One of the highlights of a dim sum meal is the variety of different foods your palate encounters. Most of the dishes are either steamed or fried, and it mixes the sweet with the savory. Popular dishes include steamed shrimp dumplings (har qau) and steamed pork dumplings (siu mai). If you are adventuresome, or traditional like my grandma, you can try more exotic dishes including chicken feet or snails. The meal finishes with a touch of desert including custard tarts or sponge cake.

My next dim sum encounter will not be until I visit Chinatown in California this upcoming December. Until then I guess I will have to settle for traditional American brunch.

Sunday, September 9, 2007

Lai-See




With my birthday looming around the corner, September 13 to be exact, I can only reflect upon the times when my Chinese family would give me little red envelopes for special occasions.

These small envelopes adorned with Chinese script and pictures hold a great history behind them and are frequently used during special occasions. I always remembered looking forward to them for the mere pleasure of getting free money. Often times I would be presented this gift just for visiting my relatives in California, but I was also presented red envelopes during my birthday, Christmas and Chinese New Year.

Known officially as Lai-See envelopes, children were given these envelopes on New Years Day. Good luck money was tucked inside these envelopes, appropriate because in China the color red represents good luck. Combined the colors red and gold represent wealth, popular colors during Chinese New Year. It is believed good luck will come to both the giver and receiver of these tiny envelopes. I always found them to be lucky, especially as a child who receives a minimal allowance. Though maybe I was just lucky because I could eat my fill of authentic Chinese food at lavish family dinners were I would receive this gift.

While I may not see Lai-See envelopes as frequently anymore, the next large occasion people customarily give and receive red envelopes is during a wedding. The western idea of receiving large gifts from a registry list is virtually unknown in China, so money wrapped in red envelopes is more customary.
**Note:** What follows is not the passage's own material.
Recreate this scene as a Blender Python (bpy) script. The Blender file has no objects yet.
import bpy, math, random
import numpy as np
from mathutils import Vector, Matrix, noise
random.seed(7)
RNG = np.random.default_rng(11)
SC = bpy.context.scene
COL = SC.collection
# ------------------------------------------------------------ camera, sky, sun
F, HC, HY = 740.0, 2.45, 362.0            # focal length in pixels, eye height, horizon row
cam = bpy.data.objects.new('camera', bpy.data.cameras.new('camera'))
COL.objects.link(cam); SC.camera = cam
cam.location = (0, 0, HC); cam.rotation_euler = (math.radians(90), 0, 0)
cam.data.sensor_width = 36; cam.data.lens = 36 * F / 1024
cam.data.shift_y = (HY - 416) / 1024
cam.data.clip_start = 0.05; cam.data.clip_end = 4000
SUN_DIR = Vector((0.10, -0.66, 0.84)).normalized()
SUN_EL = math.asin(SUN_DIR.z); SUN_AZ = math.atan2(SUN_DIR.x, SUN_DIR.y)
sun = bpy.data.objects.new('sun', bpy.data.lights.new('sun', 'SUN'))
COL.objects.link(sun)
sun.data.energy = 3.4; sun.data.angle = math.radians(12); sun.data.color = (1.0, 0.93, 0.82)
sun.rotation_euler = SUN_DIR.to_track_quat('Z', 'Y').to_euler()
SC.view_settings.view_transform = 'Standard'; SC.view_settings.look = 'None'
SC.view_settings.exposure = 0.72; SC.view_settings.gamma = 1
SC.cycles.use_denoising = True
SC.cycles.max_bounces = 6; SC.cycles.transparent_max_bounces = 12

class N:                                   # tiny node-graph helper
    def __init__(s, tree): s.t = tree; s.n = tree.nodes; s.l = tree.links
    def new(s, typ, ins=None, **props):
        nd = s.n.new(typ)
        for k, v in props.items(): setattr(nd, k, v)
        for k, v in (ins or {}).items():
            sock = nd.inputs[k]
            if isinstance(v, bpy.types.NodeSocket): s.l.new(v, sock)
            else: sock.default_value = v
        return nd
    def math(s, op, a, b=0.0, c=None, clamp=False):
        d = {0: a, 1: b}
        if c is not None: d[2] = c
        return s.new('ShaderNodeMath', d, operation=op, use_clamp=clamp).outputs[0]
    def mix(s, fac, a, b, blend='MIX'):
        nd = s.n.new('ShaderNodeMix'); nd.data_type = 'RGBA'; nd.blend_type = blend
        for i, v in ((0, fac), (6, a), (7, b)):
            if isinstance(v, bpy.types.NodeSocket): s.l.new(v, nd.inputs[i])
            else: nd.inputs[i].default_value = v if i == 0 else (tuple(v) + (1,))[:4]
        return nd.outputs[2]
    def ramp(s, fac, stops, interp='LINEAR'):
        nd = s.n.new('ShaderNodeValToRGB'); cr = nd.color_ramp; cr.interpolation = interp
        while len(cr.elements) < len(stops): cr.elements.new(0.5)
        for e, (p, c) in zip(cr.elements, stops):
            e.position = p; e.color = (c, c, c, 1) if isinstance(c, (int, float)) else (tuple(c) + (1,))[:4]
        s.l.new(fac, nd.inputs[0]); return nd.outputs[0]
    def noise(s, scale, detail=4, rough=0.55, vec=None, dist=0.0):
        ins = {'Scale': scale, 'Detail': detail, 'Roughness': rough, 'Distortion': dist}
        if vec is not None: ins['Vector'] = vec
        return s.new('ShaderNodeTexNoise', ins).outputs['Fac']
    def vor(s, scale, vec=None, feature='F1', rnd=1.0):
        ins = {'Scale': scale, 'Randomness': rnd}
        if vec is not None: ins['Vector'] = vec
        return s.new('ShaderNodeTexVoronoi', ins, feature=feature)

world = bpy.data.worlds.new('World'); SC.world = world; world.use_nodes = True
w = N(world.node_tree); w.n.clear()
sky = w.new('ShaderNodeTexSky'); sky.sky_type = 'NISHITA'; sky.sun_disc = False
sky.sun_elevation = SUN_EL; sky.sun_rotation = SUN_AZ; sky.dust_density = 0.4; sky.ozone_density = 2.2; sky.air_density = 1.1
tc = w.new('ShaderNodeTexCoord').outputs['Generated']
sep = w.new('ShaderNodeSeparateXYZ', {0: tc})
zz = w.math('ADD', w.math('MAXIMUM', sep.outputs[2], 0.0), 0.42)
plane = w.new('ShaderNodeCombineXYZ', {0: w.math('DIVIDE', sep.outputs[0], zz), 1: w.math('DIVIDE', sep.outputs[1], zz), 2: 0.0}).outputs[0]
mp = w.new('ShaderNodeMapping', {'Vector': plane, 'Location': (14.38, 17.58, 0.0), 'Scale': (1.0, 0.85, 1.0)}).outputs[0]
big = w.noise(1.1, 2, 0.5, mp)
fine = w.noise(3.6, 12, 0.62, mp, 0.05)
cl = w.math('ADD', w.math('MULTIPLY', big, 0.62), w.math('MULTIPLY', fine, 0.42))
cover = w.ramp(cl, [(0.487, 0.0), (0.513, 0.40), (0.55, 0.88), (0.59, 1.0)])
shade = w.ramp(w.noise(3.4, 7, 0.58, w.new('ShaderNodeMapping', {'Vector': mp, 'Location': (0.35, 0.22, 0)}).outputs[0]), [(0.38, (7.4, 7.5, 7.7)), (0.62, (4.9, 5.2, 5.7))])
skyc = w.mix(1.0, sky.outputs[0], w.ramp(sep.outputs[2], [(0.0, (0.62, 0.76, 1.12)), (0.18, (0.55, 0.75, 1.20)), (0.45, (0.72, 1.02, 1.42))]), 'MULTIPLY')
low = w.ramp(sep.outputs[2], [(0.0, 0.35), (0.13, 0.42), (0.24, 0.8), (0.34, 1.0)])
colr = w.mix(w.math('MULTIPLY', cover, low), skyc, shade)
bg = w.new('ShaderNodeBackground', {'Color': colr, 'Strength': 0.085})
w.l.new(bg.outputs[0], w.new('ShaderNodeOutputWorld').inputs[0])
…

Is a wedding in my near future? Let's just say when the times comes I will be looking forward to pushing the red envelope.

Tuesday, September 4, 2007

Chinese Fascination

I think the first time I ever recall learning about Americans adopting Chinese children I was 12 years old. Family friends had recently adopted a young girl around two years old and asked me to babysit her. She was named Stephanie, and from that pivotal point of seventh grade money-making on, I was fascinated with young Asian children adopted by Caucasians.

I will admit being half-Chinese may have added to the initial fascination of Chinese children. Growing up with my mom's entire family 100 percent Chinese, I was continually immersed in the Chinatown culture found in southern California. Walking into a restaurant where 90 percent of the patrons and 100 percent of the waitstaff were Chinese, I had no other option than to acclimate myself to the Chinese culture in efforts to fit in.

Menus were scribed in half Chinese and half English, and my Chinese grandparents would order food speaking their native language I knew virtually nothing about. Young children would bang chopsticks on white plates, and most all of these children were of Chinese descent. Even I was once a child eagerly grasping my chopsticks in an effort to shovel chow mein into my mouth.

This Chinese upbringing may have dwindled somewhat when I moved to Colorado, but nonetheless it was still prevalent during yearly trips to Southern California. My exposure to Chinese children continued when my aunt married a Chinese man and they bore two beautiful boys, now 7 and 10.

When I learned of Americans adopting children from China, primarily girls (approximately 95 percent- courtesy of Great Wall China Adoption), I was led to a deeper fascination of the opportunity at life these children are given. I would love to give a young Chinese child the opportunity at life, while continuing to strengthen mine and their cultural background.